Friday, Dec. 22, 1967
For the Big Snows, Go West
Across the nation the first big crowds of skiers hit the slopes last week, and the new season was under way. Chances are good that wherever they went, skiers found new lifts, fresh trails, better lodges. But nowhere is the change more dramatic than in the West, where the mountains are higher, the snow deeper, and the enthusiasts are showing up each year in ever increasing numbers. Since last winter, new resorts have blossomed at Alpental, Wash., 55 miles east of Seattle in the Cascades, and at Bear Valley, Calif., a remote area in the northern Sierras that boasts the record U.S. annual snowfall--73 ft. in the winter of 1906-07. At Alta, Utah, a 5,100-ft.-long lift has been added to open up the powder-rich Albion Basin, until now accessible only by climbing on skis. Vail, Colo., has developed a whole new mountain called Golden Peak.
The activity is most frantic at Colorado's $13 million Snowmass-at-Aspen, far and away the biggest new winter resort to be developed since Alec Gushing (TIME cover, Feb. 9, 1959) built up Squaw Valley for the 1960 Olympics. At Snowmass, Bill Janss, 49, a millionaire Los Angeles land developer and onetime U.S. Olympic Team skier, has carved out 2,000 acres of slopes with 50 miles of trails and five double-chair lifts on Mount Baldy (13,-162 ft.), which have already matched the ski area of the three nearby mountains served by the town of Aspen proper, ten miles distant (see map).
Frosting the Cake. "You shouldn't open a good resort making excuses, saying 'Here's a little bit of it now, and we'll add the rest some other time,' " Janss explains. To deliver the whole package all at once, he began three years ago-to install the lift towers. Then last spring, as soon as the snows melted, he set to work, in partnership with the American Cement Co., to create a new town called West Village. By last week it had grown to five lodges, 118 condominium apartments, six restaurants, 20 shops, a convention center, swimming pool and a skating rink.
Not everything was ready for the opening; plastic still fills some paneless shop windows, and some cinder-block walls are as yet unpainted. But Snowmass was booked to its 1,000 capacity. And to frost the cake, a blanket of feathery snow drifted down over the slopes as the first guests arrived.
What is making Snowmass take off is the reputation of Bill Janss, who with his brother Edwin bought Sun Valley from the Union Pacific in 1964, turned it around from a has-been resort to a year-round success and favorite Christmas camping ground for the Kennedy clan.
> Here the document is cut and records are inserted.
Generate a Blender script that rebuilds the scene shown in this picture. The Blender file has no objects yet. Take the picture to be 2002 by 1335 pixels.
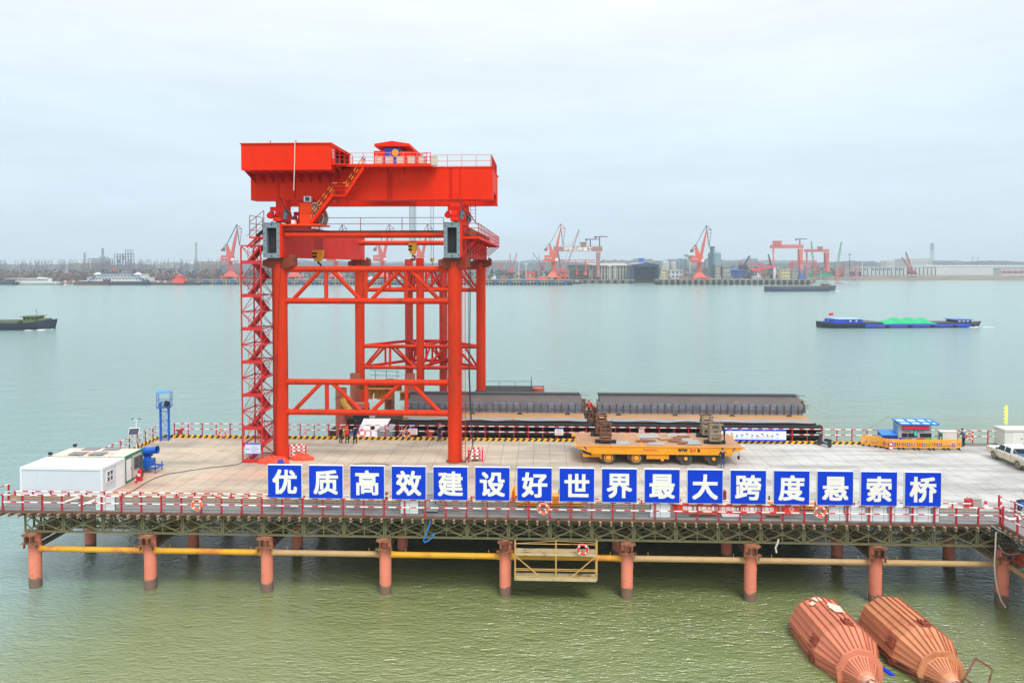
import bpy, bmesh, math, random
from mathutils import Vector, Matrix, Euler
random.seed(7)
scn = bpy.context.scene
COL = scn.collection
PI = math.pi
# ------------------------------------------------------------------ camera, sky, sun, exposure
CAMZ = 24.0; FPX = 1387.0; YAW = math.radians(2.31); PIT = math.radians(1.4); UC, VC = 1001.0, 552.0
cd = bpy.data.cameras.new('camera'); cam = bpy.data.objects.new('camera', cd); COL.objects.link(cam)
cam.location = (0, 0, CAMZ); cam.rotation_euler = (PI/2 - PIT, 0, YAW)
cd.sensor_width = 36; cd.lens = FPX/2002*36; cd.shift_y = (VC-667.5)/2002; cd.clip_start = .5; cd.clip_end = 12000
scn.camera = cam
scn.render.engine = 'CYCLES'
scn.render.resolution_x, scn.render.resolution_y = 1024, 682
scn.view_settings.view_transform = 'Standard'; scn.view_settings.look = 'None'
scn.view_settings.exposure = 0.47; scn.view_settings.gamma = 1.0
scn.cycles.volume_bounces = 0; scn.cycles.max_bounces = 6; scn.cycles.use_denoising = True
scn.cycles.transparent_max_bounces = 8
SUN_EL, SUN_AZ = math.radians(57), math.radians(205)     # behind the camera, a little to the right
wd = bpy.data.worlds.new('World'); scn.world = wd; wd.use_nodes = True
nt = wd.node_tree; nt.nodes.clear(); N = nt.nodes.new; L = nt.links.new
out = N('ShaderNodeOutputWorld'); bg = N('ShaderNodeBackground'); L(bg.outputs[0], out.inputs[0])
sky = N('ShaderNodeTexSky'); sky.sky_type = 'NISHITA'; sky.sun_disc = False
sky.sun_elevation = SUN_EL; sky.sun_rotation = PI - SUN_AZ + PI; sky.dust_density = 4; sky.air_density = 1.2
tc = N('ShaderNodeTexCoord'); sx = N('ShaderNodeSeparateXYZ'); L(tc.outputs['Generated'], sx.inputs[0])
ramp = N('ShaderNodeValToRGB'); ramp.color_ramp.interpolation = 'B_SPLINE'
els = ramp.color_ramp.elements
stops = [(0.0, (.52, .66, .76)), (.07, (.53, .665, .76)), (.17, (.60, .72, .79)), (.27, (.68, .745, .785)), (.36, (.745, .79, .81)), (.42, (1.15, 1.18, 1.2)), (.5, (1.55, 1.57, 1.58)), (.7, (1.62, 1.62, 1.62)), (1.0, (1.6, 1.6, 1.6))]
els[0].position = 0; els[0].color = (*stops[0][1], 1); els[1].position = 1; els[1].color = (*stops[-1][1], 1)
for p_, c_ in stops[1:-1]:
    e_ = els.new(p_); e_.color = (*c_, 1)
cn = N('ShaderNodeTexNoise'); cn.inputs['Scale'].default_value = 2.2; cn.inputs['Detail'].default_value = 5
mp = N('ShaderNodeMapping'); mp.inputs['Scale'].default_value = (1, 1, 4); L(tc.outputs['Generated'], mp.inputs[0]); L(mp.outputs[0], cn.inputs['Vector'])
ad = N('ShaderNodeMath'); ad.operation = 'MULTIPLY_ADD'; L(cn.outputs[0], ad.inputs[0]); ad.inputs[1].default_value = .16; ad.inputs[2].default_value = -.08
sm_ = N('ShaderNodeMath'); sm_.operation = 'ADD'; L(sx.outputs[2], sm_.inputs[0]); L(ad.outputs[0], sm_.inputs[1]); L(sm_.outputs[0], ramp.inputs[0])
sc_ = N('ShaderNodeMixRGB'); sc_.blend_type = 'MULTIPLY'; sc_.inputs[0].default_value = 1; L(sky.outputs[0], sc_.inputs[1]); sc_.inputs[2].default_value = (.1, .1, .1, 1)
mx = N('ShaderNodeMixRGB'); mx.inputs[0].default_value = .90; L(sc_.outputs[0], mx.inputs[1]); L(ramp.outputs[0], mx.inputs[2])   # thin blue sky under a white overcast veil
cl = N('ShaderNodeTexNoise'); cl.inputs['Scale'].default_value = 3.4; cl.inputs['Detail'].default_value = 7; cl.inputs['Roughness'].default_value = .6
mp2 = N('ShaderNodeMapping'); mp2.inputs['Scale'].default_value = (1, 1, 5.5); mp2.inputs['Rotation'].default_value = (.12, .2, 0); L(tc.outputs['Generated'], mp2.inputs[0]); L(mp2.outputs[0], cl.inputs['Vector'])
cm_ = N('ShaderNodeMapRange'); L(cl.outputs[0], cm_.inputs[0]); cm_.inputs[1].default_value = .3; cm_.inputs[2].default_value = .7; cm_.inputs[3].default_value = .93; cm_.inputs[4].default_value = 1.05
vs_ = N('ShaderNodeVectorMath'); vs_.operation = 'SCALE'; L(mx.outputs[0], vs_.inputs[0]); L(cm_.outputs[0], vs_.inputs['Scale']); L(vs_.outputs[0], bg.inputs[0])   # faint cloud layers; bg.inputs[1].default_value = 1.0
sd = bpy.data.lights.new('sun', 'SUN'); sd.energy = 1.9; sd.angle = math.radians(24); sd.color = (1, .96, .9)
sun = bpy.data.objects.new('sun', sd); COL.objects.link(sun)
sdir = Vector((-math.sin(SUN_AZ)*-1*math.cos(SUN_EL), math.cos(SUN_AZ)*math.cos(SUN_EL), math.sin(SUN_EL)))   # towards the sun
sdir = Vector((math.cos(SUN_EL)*.42, -math.cos(SUN_EL)*.9, math.sin(SUN_EL)))
sun.rotation_euler = sdir.to_track_quat('Z', 'Y').to_euler()
sky.sun_rotation = math.atan2(sdir.x, sdir.y)

# ------------------------------------------------------------------ helpers
def ray(u, v):
    a = (u-UC)/FPX; b = -(v-VC)/FPX
    f = Vector((-math.sin(YAW)*math.cos(PIT), math.cos(YAW)*math.cos(PIT), -math.sin(PIT)))
    r = Vector((math.cos(YAW), math.sin(YAW), 0)); up = Vector((-math.sin(YAW)*math.sin(PIT), math.cos(YAW)*math.sin(PIT), math.cos(PIT)))
    return f + a*r + b*up
def PY(u, v, Y):
    d = ray(u, v); t = Y/d.y; return Vector((d.x*t, Y, CAMZ+d.z*t))
def PZ(u, v, Z):
    d = ray(u, v); t = (Z-CAMZ)/d.z; return Vector((d.x*t, d.y*t, Z))
def S(r, g, b, k=1.0):
    f = lambda c: (c/12.92 if c <= .04045 else ((c+.055)/1.055)**2.4)
    return tuple(min(.95, f(c/255)*k) for c in (r, g, b))
V = Vector
MATS = {}
def mat(name, rgb, rough=.6, metal=0, var=.12, scale=1.2, rust=None, rust_amt=.0, rust_scale=.9, bump=0, spec=.5, zband=None, stretch=(1, 1, 1), coat=0):
    """weathered surface: base colour with two scales of tonal wear, optional rust patches, optional band below a height"""
    if name in MATS: return MATS[name]
    m = bpy.data.materials.new(name); MATS[name] = m; m.use_nodes = True; t = m.node_tree; t.nodes.clear()
    n = t.nodes.new; l = t.links.new
    o = n('ShaderNodeOutputMaterial'); p = n('ShaderNodeBsdfPrincipled'); l(p.outputs[0], o.inputs[0])
    p.inputs['Roughness'].default_value = rough; p.inputs['Metallic'].default_value = metal
    p.inputs['Specular IOR Level'].default_value = spec; p.inputs['Coat Weight'].default_value = coat
    p.inputs['Base Color'].default_value = (*rgb, 1)
    if var <= 0 and not rust_amt and not zband: return m
    c = n('ShaderNodeTexCoord'); oi = n('ShaderNodeObjectInfo'); ma = n('ShaderNodeVectorMath'); ma.operation = 'MULTIPLY_ADD'
    l(oi.outputs['Random'], ma.inputs[0]); ma.inputs[1].default_value = (37, 53, 71); 
    mpn = n('ShaderNodeMapping'); mpn.inputs['Scale'].default_value = stretch; l(c.outputs['Object'], mpn.inputs[0]); l(mpn.outputs[0], ma.inputs[2])
    n1 = n('ShaderNodeTexNoise'); n1.inputs['Scale'].default_value = scale; n1.inputs['Detail'].default_value = 6; n1.inputs['Roughness'].default_value = .65
    l(ma.outputs[0], n1.inputs['Vector'])
    mr = n('ShaderNodeMapRange'); l(n1.outputs[0], mr.inputs[0]); mr.inputs[1].default_value = .28; mr.inputs[2].default_value = .72
    mr.inputs[3].default_value = 1-var; mr.inputs[4].default_value = 1+var*.8
    mul = n('ShaderNodeVectorMath'); mul.operation = 'SCALE'; mul.inputs[0].default_value = rgb; l(mr.outputs[0], mul.inputs['Scale'])
    last = mul.outputs[0]
    if rust_amt:
        n2 = n('ShaderNodeTexNoise'); n2.inputs['Scale'].default_value = rust_scale; n2.inputs['Detail'].default_value = 9; n2.inputs['Roughness'].default_value = .7
        l(ma.outputs[0], n2.inputs['Vector'])
        r2 = n('ShaderNodeMapRange'); l(n2.outputs[0], r2.inputs[0]); r2.inputs[1].default_value = .66-rust_amt*.36; r2.inputs[2].default_value = .74-rust_amt*.30
        mixn = n('ShaderNodeMixRGB'); l(r2.outputs[0], mixn.inputs[0]); l(last, mixn.inputs[1]); mixn.inputs[2].default_value = (*(rust or S(120, 70, 45)), 1); last = mixn.outputs[0]
    if zband:   # (height, colour): everything below the (ragged) height is stained
        sp = n('ShaderNodeSeparateXYZ'); g = n('ShaderNodeNewGeometry'); l(g.outputs['Position'], sp.inputs[0])
        a1 = n('ShaderNodeMath'); a1.operation = 'MULTIPLY_ADD'; l(n1.outputs[0], a1.inputs[0]); a1.inputs[1].default_value = -1.7; l(sp.outputs[2], a1.inputs[2])
        r3 = n('ShaderNodeMapRange'); l(a1.outputs[0], r3.inputs[0]); r3.inputs[1].default_value = zband[0]-.85+.06; r3.inputs[2].default_value = zband[0]-.85-.06
        m3 = n('ShaderNodeMixRGB'); l(r3.outputs[0], m3.inputs[0]); l(last, m3.inputs[1]); m3.inputs[2].default_value = (*zband[1], 1); last = m3.outputs[0]
    l(last, p.inputs['Base Color'])
    if bump:
        b = n('ShaderNodeBump'); b.inputs['Strength'].default_value = bump; b.inputs['Distance'].default_value = .05
        l(n1.outputs[0], b.inputs['Height']); l(b.outputs[0], p.inputs['Normal'])
    return m
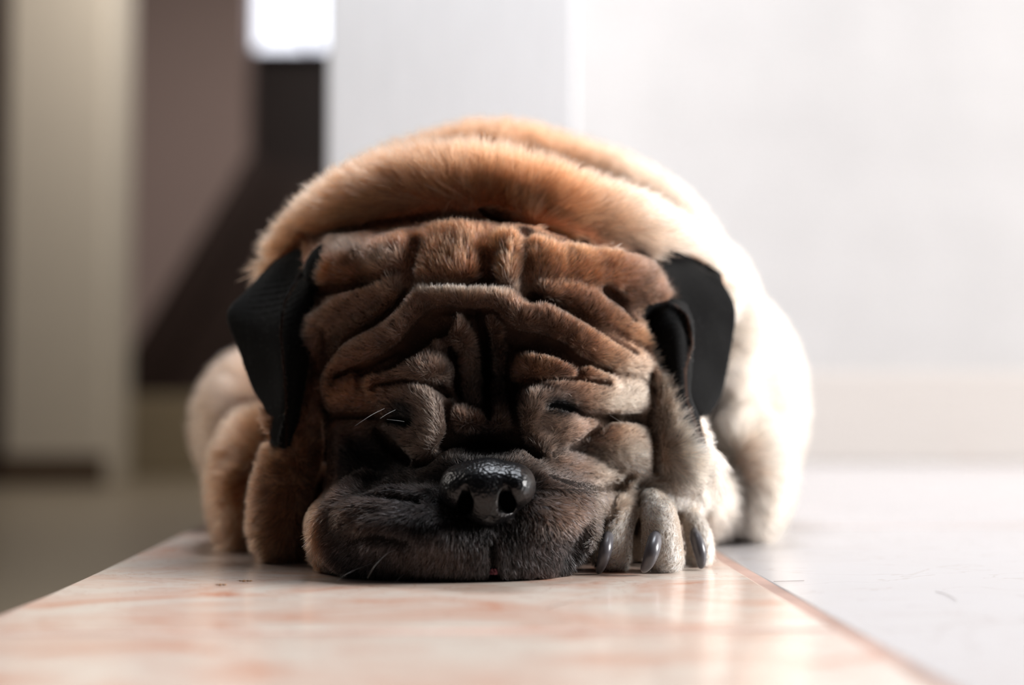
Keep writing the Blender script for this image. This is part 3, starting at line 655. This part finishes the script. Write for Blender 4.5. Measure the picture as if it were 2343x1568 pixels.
# whiskers and lashes
wh = [[(938, 1253, .512), (895, 1262, .505), (862, 1290, .500), (840, 1325, .500)], [(935, 1310, .515), (920, 1318, .510), (905, 1332, .507)],
      [(905, 938, .530), (885, 948, .522), (870, 958, .518)], [(925, 965, .53), (905, 962, .522), (885, 960, .518)], [(880, 935, .53), (850, 950, .52), (812, 975, .515)],
      [(1180, 1100, .51), (1228, 1104, .503), (1250, 1097, .50)], [(1395, 950, .55), (1420, 965, .545), (1440, 972, .54)], [(850, 1290, .512), (800, 1310, .505), (770, 1330, .502)]]
Pw = np.array([[W(*a) for a in catmull(w_, 3)[np.linspace(0, len(catmull(w_, 3))-1, 6).astype(int)]] for w_ in wh]); Pw[:, :, 2] = np.maximum(Pw[:, :, 2], .0005)
curves_obj('whiskers', Pw, np.tile(np.array([.00005, .00005, .00006, .00005, .00004, .00002]), (len(wh), 1)), np.tile(np.array([.55, .6, .7]), (len(wh), 1)), M_fur, pug)

# crumbs and shed hairs lying on the floor
M_crumb = plain('dry_crumb', lin(150, 116, 84), .8, .2, .3, 200)
def floor_pt(px, py):
    r = (px-CX)/FPX; u = -(py-CY)/FPX; t = -CAMH/(sP+cP*u); return np.array([r*t, t*(cP-sP*u), 0.])
for (px, py, ln, lab) in ((505, 1343, .0040, 'flat brown crumb on the marble near the step edge, the one nearer the edge'), (560, 1334, .0052, 'thin brown crumb on the marble beside the muzzle, longer of the two')):
    p = floor_pt(px, py); n_ = 9
    P = [(-ln/2+ln*i/(n_-1), .0004*math.sin(i*1.7), .0005) for i in range(n_)]
    o = tube('crumb', P, [.0001+.00022*math.sin(math.pi*(i+.3)/(n_+.2))*(1+.4*math.sin(i*2.1)) for i in range(n_)], M_crumb, None, 8)
    o.location = (p[0], p[1], .0002); tag(o, lab, 'crumb', 'crumbs on the marble step')
M_hair = plain('shed_hair', lin(96, 76, 66), .5)
for pts, lab in (([(1770, 1333), (1800, 1332), (1840, 1331)], 'fine shed dog hair lying across the joint beside the paw'),
                 ([(2140, 1356), (2165, 1362), (2188, 1376)], 'fine curved shed dog hair alone on the pale floor tile'),
                 ([(1250, 1395), (1285, 1384), (1312, 1378)], 'fine pale shed dog hair on the marble in front of the nose')):
    P = np.array([floor_pt(*a) for a in catmull(pts, 4)]); b0 = P[0].copy(); P -= b0; P[:, 2] += .0003
    o = tube('shed_hair', P, [.00007]*len(P), M_hair, None, 6); o.location = b0; tag(o, lab, 'hair', 'shed hairs on the floor')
Even before Snowmass opened, house lots were bought by Fairchild Camera President Richard Hodgson, Borg-Warner Chairman Robert Ingersoll and Defense Secretary Mc-Namara (whose $75,000 private lodge has already been completed). The last 40 of the 104 lower-priced condominiums ($17,000 for a studio-efficiency) were sold out in 24 hours.
Real Belly-Grabber. The other big factor in Snowmass' success is Mount Baldy's fabulous reputation among top skiers. From the warming hut at 11,700 ., atop an alpine meadow known as Big Burn (so named for a forest fire of a century ago), stretches an expanse of powder a mile wide. Uninterrupted runs? Some of Baldy's trails are over three miles long. From Sam's Knob, the halfway point restaurant, there are 15 runs, ranging from easy intermediate to the expert's "Powderhorn," which ends up in a knee-pounding 35DEG, 400-yd. schuss that Mountain Manager Jim Snobble describes as "a real belly-grabber." Norwegian Olympic Champion Stein Eriksen, hired away from Vermont's Sugarbush to head the Snowmass Ski School, rates it "as tough as they come."
At Aspen, experts gravitate to Aspen Mountain (known by skiers as "Ajax") or Aspen Highlands; the beginners head for Buttermilk. Baldy will have something for everyone in the family, from the novice's Fanny Hill to the top. Interestingly, Aspen shows little resentment toward its competitive new neighbor. The reasons are simple: Snowmass has hired Aspen's Ski Corp. to manage its mountain, and Aspen is frank in admitting that it had about run out of nearby mountain slopes to develop. In fact, Aspen and Snowmass will mutually honor each other's lift tickets. And to make sure skiers can get around, the two resorts will be linked by a mountaintop helicopter service.